Eyes Wide Mouth Shut

-Creativity is a pool, a public pool in fact. And well, sometimes a kid poops in your pool and everyone has to get out until the mess is all cleaned up.

-A teacher gave me her home phone number once. Said she wanted to talk with me about my dangling participle.

-Due to the recession, everything is taking a cutback, even the cake and cake stripper industry. Due to the tough economic times, bachelor parties, birthday parties, and first communions have had to resort to hiring midget and amputee strippers to cut back on the cost of the giant cake needed for the strippers to pop out of.
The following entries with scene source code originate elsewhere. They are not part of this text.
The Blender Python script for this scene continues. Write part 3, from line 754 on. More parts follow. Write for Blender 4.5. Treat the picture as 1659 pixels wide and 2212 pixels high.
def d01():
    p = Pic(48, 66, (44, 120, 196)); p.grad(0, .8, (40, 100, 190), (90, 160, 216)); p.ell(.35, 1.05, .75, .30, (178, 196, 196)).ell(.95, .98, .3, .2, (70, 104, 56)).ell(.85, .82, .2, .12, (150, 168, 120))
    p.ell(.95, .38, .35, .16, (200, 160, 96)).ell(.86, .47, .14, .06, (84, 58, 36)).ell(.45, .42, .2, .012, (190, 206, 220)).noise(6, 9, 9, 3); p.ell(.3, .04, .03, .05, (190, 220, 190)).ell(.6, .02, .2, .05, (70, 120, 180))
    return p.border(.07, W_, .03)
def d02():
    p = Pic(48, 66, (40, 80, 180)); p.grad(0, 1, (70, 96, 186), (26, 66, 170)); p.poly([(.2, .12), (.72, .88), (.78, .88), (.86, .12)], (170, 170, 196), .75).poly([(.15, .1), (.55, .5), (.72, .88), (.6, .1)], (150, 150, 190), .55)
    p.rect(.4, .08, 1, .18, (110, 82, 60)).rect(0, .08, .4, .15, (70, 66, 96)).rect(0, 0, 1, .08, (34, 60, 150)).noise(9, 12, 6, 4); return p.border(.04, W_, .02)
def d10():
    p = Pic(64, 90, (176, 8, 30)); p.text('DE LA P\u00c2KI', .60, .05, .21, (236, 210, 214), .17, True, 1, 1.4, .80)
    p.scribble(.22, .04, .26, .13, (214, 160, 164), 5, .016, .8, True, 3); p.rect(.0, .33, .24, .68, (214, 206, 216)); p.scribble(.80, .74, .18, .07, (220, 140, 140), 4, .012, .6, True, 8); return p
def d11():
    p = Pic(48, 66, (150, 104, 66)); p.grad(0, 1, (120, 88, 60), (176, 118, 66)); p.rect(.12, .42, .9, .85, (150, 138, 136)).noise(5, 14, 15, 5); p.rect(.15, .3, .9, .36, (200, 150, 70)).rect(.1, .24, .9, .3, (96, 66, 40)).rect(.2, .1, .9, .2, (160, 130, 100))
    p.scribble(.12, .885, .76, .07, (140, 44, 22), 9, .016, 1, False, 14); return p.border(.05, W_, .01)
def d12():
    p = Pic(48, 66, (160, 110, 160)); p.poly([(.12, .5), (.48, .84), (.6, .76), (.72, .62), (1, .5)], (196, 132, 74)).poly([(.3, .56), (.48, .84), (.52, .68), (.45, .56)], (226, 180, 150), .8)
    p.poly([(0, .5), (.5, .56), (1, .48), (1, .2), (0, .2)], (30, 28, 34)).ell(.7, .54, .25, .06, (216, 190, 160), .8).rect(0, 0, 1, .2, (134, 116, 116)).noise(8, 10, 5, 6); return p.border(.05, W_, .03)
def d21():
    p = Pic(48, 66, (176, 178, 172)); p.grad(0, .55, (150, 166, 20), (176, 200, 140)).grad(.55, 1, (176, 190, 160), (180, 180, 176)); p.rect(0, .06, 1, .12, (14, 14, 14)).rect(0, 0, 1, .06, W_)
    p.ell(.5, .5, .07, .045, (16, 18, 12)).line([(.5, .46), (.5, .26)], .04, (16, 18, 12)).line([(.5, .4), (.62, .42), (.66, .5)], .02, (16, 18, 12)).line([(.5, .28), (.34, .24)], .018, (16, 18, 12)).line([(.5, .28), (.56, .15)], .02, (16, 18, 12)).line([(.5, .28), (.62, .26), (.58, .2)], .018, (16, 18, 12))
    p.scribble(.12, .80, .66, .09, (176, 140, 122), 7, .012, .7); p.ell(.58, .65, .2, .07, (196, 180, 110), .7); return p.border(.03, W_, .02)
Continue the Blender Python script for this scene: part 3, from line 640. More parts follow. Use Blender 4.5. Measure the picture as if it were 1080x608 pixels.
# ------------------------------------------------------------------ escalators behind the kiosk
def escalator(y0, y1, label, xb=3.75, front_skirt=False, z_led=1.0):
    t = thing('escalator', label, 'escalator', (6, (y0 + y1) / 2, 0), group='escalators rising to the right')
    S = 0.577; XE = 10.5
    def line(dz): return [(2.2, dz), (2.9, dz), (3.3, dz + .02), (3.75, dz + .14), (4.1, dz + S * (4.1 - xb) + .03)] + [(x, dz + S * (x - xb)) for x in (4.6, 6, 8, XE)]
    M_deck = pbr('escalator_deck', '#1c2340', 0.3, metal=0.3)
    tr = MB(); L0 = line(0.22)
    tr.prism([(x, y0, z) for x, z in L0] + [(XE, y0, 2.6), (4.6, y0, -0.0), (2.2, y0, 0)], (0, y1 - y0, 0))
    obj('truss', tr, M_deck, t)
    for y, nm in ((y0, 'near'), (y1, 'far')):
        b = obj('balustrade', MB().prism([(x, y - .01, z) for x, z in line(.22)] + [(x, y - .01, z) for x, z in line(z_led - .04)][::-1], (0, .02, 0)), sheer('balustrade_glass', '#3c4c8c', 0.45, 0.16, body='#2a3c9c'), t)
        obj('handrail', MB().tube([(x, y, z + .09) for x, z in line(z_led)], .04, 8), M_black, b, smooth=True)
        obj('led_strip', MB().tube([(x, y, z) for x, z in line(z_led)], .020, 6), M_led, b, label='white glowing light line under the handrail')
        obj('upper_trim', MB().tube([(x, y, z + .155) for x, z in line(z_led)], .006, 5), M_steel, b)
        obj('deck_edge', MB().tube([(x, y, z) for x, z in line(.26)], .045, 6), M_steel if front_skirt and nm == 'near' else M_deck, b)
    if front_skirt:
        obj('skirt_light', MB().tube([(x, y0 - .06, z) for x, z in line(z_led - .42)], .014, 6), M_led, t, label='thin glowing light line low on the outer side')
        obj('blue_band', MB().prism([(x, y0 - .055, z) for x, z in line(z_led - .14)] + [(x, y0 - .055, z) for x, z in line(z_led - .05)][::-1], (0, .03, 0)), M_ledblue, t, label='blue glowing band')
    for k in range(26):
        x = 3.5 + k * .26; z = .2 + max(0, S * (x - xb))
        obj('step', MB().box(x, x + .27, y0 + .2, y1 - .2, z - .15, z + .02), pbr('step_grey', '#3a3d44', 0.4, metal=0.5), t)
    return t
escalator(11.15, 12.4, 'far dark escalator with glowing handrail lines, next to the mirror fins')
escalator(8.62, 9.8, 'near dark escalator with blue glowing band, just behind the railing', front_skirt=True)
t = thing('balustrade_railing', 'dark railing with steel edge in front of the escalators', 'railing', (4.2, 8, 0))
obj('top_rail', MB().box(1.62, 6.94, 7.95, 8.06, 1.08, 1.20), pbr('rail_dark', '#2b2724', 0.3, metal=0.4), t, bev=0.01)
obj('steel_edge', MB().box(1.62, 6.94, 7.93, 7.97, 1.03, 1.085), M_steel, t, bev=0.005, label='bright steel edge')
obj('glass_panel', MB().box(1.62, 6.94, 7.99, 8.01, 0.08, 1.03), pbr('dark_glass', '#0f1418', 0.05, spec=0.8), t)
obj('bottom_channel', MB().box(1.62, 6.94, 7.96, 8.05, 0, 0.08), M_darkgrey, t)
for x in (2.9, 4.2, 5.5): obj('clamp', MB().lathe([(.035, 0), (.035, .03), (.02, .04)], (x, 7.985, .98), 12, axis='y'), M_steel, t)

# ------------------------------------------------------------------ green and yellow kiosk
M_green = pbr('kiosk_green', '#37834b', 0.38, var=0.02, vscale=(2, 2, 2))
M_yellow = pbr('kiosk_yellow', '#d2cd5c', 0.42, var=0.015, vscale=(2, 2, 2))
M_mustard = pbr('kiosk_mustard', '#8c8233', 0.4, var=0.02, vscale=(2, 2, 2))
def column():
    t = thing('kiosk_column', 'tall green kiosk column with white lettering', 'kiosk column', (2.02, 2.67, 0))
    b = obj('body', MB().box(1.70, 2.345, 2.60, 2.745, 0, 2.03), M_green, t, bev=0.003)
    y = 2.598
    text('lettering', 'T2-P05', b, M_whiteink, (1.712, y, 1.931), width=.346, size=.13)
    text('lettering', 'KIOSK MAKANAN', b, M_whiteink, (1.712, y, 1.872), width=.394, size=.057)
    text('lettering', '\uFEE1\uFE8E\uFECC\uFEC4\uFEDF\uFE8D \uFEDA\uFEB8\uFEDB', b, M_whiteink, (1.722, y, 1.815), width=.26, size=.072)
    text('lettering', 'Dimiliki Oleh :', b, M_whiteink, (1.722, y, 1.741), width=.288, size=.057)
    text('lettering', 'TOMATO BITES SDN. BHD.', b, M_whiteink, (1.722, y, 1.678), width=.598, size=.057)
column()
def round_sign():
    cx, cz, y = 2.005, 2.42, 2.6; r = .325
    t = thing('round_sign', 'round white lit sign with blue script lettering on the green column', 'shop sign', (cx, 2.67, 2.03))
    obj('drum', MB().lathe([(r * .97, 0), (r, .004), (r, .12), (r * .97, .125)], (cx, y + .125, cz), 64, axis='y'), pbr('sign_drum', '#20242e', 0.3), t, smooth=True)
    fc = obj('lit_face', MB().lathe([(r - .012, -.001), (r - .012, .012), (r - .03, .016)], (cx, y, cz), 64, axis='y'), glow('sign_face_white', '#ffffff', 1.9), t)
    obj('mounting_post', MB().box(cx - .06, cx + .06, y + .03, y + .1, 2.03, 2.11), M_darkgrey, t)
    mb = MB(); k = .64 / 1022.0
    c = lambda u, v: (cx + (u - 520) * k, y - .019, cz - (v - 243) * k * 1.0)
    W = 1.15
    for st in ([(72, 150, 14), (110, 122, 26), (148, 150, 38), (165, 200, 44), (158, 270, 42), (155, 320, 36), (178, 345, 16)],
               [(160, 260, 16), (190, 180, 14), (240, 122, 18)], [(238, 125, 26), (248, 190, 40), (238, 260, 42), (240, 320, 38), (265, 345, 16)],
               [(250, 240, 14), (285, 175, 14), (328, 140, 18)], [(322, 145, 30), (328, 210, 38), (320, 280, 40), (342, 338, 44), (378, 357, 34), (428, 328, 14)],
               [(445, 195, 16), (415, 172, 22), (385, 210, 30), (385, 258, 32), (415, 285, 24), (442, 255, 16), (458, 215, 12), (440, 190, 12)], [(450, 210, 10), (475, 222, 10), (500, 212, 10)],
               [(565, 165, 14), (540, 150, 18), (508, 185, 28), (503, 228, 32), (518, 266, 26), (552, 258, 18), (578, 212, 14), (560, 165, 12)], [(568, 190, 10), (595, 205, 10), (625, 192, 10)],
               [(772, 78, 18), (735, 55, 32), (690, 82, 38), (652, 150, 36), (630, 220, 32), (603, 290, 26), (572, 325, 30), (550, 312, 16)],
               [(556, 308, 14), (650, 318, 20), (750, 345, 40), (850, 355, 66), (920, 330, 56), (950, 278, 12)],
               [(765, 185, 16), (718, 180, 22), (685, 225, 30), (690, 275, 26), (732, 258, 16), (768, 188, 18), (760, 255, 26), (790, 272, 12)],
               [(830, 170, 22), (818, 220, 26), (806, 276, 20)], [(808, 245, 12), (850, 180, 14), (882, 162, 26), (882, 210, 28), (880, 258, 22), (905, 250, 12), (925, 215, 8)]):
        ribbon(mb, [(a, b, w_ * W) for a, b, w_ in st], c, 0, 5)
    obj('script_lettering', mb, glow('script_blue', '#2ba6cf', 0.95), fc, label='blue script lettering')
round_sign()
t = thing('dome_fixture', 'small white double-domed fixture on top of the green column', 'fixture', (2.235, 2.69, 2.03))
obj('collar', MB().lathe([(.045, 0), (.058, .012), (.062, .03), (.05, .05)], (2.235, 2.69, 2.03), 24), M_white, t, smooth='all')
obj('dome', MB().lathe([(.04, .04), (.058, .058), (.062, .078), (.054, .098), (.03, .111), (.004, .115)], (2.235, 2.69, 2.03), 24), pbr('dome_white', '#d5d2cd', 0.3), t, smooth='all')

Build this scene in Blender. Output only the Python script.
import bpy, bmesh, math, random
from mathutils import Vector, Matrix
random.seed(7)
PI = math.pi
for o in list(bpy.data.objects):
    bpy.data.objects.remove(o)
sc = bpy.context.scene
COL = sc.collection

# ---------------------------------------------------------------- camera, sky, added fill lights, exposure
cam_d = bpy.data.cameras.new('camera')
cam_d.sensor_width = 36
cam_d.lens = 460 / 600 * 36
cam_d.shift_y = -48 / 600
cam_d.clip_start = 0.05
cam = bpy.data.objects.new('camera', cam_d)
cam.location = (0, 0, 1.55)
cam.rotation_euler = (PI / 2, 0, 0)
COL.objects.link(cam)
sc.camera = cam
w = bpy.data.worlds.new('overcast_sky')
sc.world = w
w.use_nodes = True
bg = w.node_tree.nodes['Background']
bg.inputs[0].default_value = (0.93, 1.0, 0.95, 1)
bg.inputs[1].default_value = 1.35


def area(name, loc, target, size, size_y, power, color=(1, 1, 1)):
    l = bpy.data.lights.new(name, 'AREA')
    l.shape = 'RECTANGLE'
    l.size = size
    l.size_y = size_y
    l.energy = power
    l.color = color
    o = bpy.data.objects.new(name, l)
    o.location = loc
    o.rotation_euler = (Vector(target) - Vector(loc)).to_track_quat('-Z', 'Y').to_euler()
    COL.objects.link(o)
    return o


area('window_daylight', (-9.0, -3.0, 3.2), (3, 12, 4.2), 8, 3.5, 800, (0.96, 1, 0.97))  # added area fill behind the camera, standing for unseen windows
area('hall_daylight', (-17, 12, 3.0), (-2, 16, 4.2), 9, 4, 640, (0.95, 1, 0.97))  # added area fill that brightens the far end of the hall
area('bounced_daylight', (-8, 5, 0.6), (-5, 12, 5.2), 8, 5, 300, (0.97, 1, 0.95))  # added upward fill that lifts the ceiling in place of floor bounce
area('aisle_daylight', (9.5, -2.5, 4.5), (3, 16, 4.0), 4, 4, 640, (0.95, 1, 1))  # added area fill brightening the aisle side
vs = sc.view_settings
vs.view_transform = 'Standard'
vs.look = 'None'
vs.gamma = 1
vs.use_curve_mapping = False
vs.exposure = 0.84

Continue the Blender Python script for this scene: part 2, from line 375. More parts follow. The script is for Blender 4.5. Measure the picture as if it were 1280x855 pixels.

-Dumb people should die. On Saturday, a lady at the Berlin zoo thought it’d be a good idea to hop over the large cement wall and dive into the water with polar bears during feeding time. They then began to nibble on her plump fat rolls. [Source: http://www.cnn.com/2009/WORLD/europe/04/11/polar.bear.attack/index.html#cnnSTCVideo ] Original article, pictures and video of the attack available at the link. It’s not that violent, but some might find the video disturbing: she’s plump, she’s soaking wet, and life rafts are breaking in half as rescuers try to hoist her to safety… Oh yeah, and there are some bears trying to eat her.

-It’s fine if you want to have Jesus as your co-pilot, but I don’t recommend him as your D.D.

-You know a shitty feeling? Doing your tax return and finding out you actually owe the government money instead.
 
-You know an even shittier feeling? Getting a tattoo and one of the words are spelt wrong.

-The only bunnies I care to hear about on Easter weekend are the Playboy bunnies. In fact, they’re the only bunnies I ever care to hear about. Fuck bunnies. “Fuck bunnies” should be the new slang for couples who procreate too frequently.

-Being able to confidently walk up to a cash register and purchase a tub of lube says a lot about your character.

-I have many ambitions in life; one is to spend a week being nothing but cougar meat, and by cougar I do not mean the feline.

-The best nights of your life won’t be spent sleeping.

-Keep this secret between just you and me, but you’re favorite reader. Seriously, you’re great.